A. Sutherland - AncientPages.com - There are many unanswered questions regarding the Inca’s marvelous engineering masterpiece known as Tipón.

How did the Inca manage to reach this high level of development? What was the source of their advanced knowledge of hydraulics?

Nowhere else in Tawantinsuyu (“Land of the Four Quarters”) as the Inca used to refer to their empire, are there so well-planned and carefully finished agricultural terraces and irrigating channels as in the Tipón complex.

Cusco Tipón terraces

Cusco Tipón terraces. Source

The original name of this Inca site is lost in time; however, Dr. Luis Antonio Pardo, the prominent Peruvian historian, believes that the current name of Tipón may derive from the Quechua word ‘Tuxeuj’ (“to be boiling”). It is believed that Tipón's walled agricultural enclosure was built by earlier people of the Cusco Valley.

As narrated by Inca Garcilaso de la Vega (1539 – 1616), a chronicler and writer, apparently, Tipón was part of the royal estate belonging to Inca Yawar Huaca (Yawar Waqaq), the seventh Sapa Inca of the Kingdom of Cusco (beginning around 1380 AD).

In his book "Tipon: Water Engineering Masterpiece of the Inca Empire", Kenneth R. Wright writes:

“The balance of Tipon is mostly covered by walled terraces for both irrigated and dry land farming. The exceptions are some upper slopes too steep for terraces and a huge, smooth, volcanic rock slab that is so steep that it will not hold topsoil.

Tipon Cusco Peru

Tipon - home to one of the largest irrigation works in terraces, with many outdoor water channels. image source

The massive outer wall of Tipon, 15 to 20 feet high and nearly 4 miles long, encircles the community. The wall provided security and firmly established the perimeter of this estate.

Tipon was a perfect location for the Inca nobility to construct an estate. Its perennial spring, adjacent streams on the east and west, and fertile volcanic soils were coupled  with an already walled agricultural enclosure built by earlier people of the Cusco Valley…”
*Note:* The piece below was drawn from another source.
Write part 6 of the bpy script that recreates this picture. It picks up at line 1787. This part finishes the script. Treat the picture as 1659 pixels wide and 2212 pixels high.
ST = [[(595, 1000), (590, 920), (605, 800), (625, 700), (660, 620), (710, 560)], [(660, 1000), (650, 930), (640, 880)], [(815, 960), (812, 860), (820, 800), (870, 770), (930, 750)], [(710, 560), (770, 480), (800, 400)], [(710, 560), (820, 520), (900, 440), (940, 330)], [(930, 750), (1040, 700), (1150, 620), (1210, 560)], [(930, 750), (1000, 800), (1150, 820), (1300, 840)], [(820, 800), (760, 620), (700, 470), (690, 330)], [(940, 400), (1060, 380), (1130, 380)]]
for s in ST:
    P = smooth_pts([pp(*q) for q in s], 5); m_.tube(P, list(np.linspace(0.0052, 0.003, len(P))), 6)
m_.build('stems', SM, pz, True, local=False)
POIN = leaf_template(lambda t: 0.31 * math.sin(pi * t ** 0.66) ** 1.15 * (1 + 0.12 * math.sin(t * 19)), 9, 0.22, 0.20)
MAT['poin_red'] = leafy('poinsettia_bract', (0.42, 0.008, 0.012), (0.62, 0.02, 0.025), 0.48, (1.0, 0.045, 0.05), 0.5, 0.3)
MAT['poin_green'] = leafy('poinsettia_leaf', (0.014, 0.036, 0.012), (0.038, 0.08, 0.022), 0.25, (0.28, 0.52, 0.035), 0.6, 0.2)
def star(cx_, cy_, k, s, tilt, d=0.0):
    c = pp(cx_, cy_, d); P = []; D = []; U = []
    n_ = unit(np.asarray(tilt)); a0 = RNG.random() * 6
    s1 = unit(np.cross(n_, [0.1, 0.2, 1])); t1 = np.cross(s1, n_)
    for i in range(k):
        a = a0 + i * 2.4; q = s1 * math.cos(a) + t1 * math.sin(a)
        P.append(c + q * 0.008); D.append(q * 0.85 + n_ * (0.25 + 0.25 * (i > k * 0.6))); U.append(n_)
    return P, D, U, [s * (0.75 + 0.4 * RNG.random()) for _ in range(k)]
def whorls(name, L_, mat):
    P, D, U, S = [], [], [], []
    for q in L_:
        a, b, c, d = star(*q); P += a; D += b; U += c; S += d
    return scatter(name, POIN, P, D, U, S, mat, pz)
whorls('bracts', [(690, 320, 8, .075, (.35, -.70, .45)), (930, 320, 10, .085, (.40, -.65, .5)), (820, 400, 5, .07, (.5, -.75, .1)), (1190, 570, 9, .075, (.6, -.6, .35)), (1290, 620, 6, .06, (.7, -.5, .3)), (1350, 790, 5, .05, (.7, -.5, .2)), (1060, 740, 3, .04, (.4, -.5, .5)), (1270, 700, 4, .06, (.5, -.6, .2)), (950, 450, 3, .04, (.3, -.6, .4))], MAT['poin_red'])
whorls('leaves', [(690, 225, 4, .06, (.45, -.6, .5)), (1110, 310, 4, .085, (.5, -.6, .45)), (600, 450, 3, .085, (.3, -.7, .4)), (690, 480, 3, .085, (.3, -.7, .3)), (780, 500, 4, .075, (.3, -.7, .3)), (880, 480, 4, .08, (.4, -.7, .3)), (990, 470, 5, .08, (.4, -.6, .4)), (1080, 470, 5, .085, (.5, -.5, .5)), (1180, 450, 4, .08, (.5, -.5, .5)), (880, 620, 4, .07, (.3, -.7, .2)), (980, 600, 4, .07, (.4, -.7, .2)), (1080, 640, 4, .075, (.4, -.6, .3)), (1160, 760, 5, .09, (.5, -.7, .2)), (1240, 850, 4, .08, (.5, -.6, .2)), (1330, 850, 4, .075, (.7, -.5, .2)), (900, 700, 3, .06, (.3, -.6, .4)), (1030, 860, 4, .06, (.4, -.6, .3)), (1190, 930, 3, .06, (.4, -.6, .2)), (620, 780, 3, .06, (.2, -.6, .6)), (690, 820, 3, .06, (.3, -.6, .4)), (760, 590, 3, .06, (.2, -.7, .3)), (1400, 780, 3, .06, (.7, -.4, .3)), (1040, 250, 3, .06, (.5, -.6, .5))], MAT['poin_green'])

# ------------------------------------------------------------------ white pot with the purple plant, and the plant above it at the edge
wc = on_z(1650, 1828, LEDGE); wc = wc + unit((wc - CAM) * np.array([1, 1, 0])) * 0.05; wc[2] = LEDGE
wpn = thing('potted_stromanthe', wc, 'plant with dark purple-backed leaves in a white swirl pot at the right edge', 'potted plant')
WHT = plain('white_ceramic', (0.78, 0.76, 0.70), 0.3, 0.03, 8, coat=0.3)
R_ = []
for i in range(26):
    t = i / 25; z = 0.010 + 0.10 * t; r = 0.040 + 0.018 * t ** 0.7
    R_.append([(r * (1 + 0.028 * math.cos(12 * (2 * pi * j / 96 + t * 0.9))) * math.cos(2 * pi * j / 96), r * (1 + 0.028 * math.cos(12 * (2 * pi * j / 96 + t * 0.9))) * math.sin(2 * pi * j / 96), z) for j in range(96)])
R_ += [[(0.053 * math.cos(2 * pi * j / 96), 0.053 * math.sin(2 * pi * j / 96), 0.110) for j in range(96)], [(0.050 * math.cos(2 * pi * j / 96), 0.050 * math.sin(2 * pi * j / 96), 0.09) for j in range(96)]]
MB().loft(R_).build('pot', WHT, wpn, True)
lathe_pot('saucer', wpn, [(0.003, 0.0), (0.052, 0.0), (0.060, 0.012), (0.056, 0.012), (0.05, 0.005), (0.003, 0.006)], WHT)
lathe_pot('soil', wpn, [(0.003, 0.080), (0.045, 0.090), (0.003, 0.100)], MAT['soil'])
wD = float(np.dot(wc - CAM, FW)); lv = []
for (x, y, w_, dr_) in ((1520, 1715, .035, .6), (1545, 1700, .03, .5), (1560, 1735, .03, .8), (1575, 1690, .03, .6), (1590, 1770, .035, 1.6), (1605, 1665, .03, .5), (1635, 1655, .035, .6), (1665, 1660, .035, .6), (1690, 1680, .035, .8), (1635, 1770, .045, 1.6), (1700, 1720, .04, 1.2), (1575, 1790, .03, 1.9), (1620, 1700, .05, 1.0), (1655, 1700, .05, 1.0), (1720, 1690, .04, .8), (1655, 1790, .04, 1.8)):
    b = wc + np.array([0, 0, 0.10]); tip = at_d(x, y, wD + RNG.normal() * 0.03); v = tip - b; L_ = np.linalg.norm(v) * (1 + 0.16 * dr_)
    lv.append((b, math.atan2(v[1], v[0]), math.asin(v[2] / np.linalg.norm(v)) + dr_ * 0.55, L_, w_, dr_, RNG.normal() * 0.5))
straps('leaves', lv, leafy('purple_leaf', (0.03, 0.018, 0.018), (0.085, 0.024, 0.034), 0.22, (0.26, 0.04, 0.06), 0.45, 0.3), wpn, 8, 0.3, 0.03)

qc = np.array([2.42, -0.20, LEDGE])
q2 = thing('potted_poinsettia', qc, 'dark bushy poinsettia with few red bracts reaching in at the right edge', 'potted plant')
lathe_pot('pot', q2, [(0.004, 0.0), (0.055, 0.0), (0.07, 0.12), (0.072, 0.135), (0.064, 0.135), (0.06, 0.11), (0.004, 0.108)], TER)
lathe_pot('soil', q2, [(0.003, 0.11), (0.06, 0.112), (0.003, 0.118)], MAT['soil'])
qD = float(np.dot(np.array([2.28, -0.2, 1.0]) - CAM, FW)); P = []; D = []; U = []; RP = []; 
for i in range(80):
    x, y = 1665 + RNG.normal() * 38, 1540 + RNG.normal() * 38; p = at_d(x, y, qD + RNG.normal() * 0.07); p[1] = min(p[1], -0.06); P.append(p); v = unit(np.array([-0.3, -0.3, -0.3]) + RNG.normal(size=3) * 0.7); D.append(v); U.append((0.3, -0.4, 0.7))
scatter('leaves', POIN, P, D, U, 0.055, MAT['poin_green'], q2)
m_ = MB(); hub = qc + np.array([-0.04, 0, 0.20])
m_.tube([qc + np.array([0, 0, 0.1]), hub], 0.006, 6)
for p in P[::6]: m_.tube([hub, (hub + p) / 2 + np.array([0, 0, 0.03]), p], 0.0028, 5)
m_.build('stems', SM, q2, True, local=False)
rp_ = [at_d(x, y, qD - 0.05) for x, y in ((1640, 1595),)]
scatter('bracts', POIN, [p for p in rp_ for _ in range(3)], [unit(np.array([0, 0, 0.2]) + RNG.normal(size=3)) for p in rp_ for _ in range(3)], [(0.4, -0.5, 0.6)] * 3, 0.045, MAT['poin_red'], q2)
At the same time, Tipon was devoted to religious ceremonies and agricultural experiments. The site that dates back to the beginning of the 15th century, is located at 3,560 meters above sea level, about 23 km southeast of Cusco, in the district of Oropesa (province of Quispicanchis), along the Cusco-Puno road.

It covers 239 hectares and consists of enclosures and wide agricultural terraces irrigated by a network of water channels fed by a natural spring.

Tipón - A Laboratory Of Agricultural Products

Besides being an archaeological complex, Tipón is home to one of the largest irrigation works in the terraces, with a great distribution of outdoor water channels.

Tipón (Tipon): Who Taught The Inca How To Build Artificially Irrigated Garden?

This beautiful compound of agricultural terraces, long stairs and stone canals is located 20 km south of the city of Cuzco.

One can think of Tipón as the largest artificially irrigated Inca garden or rather an unusual complex of garden-like structures rising on many levels and on dozens of stone terraces.

This was a garden laboratory, probably used for experimenting with agricultural products, utilizing the various micro-climates found within the complex.

It can be assumed that Tipón was a similar place for Inca agronomists, as Moray (Moroy), famous for its oval farm terraces. Moray, located in the Sacred Valley of the Incas, has an old but very sophisticated irrigation system.  Probably like in Moray, also in Tipón, the Incas experimented with the cultivation of new plant varieties of potatoes, corn, and other plants.

To these activities, they needed water that flowed through fine stone structures (aqueducts, spillways, canals and falls) and farm terraces situated at many different levels. Having proper conditions, the Inca plants could grow at different temperatures and with different sun exposure.

The hydraulic engineering of the Tipon fountain represents a high standard of care to create an aesthetic amenity. Credits: Wright Water Engineer The hydraulic engineering of the  Tipon fountain represents a high standard of care to create an aesthetic amenity. Credits: Wright Water Engineer  

Therefore, the terraces rise from the bottom of the valley to its upper edge, while water flows here through aqueducts and canals, freely adjusted.

Centuries ago, the Tipón ingenious complex was most likely destroyed by the Incas themselves, who did not want to leave it in the hands of the Spaniards.

After many years, the complex was reconstructed and restored to its former glory. Tipón was once an important, specially protected place and it is evidenced by a large, oval fort that rises on the northern flank of the complex.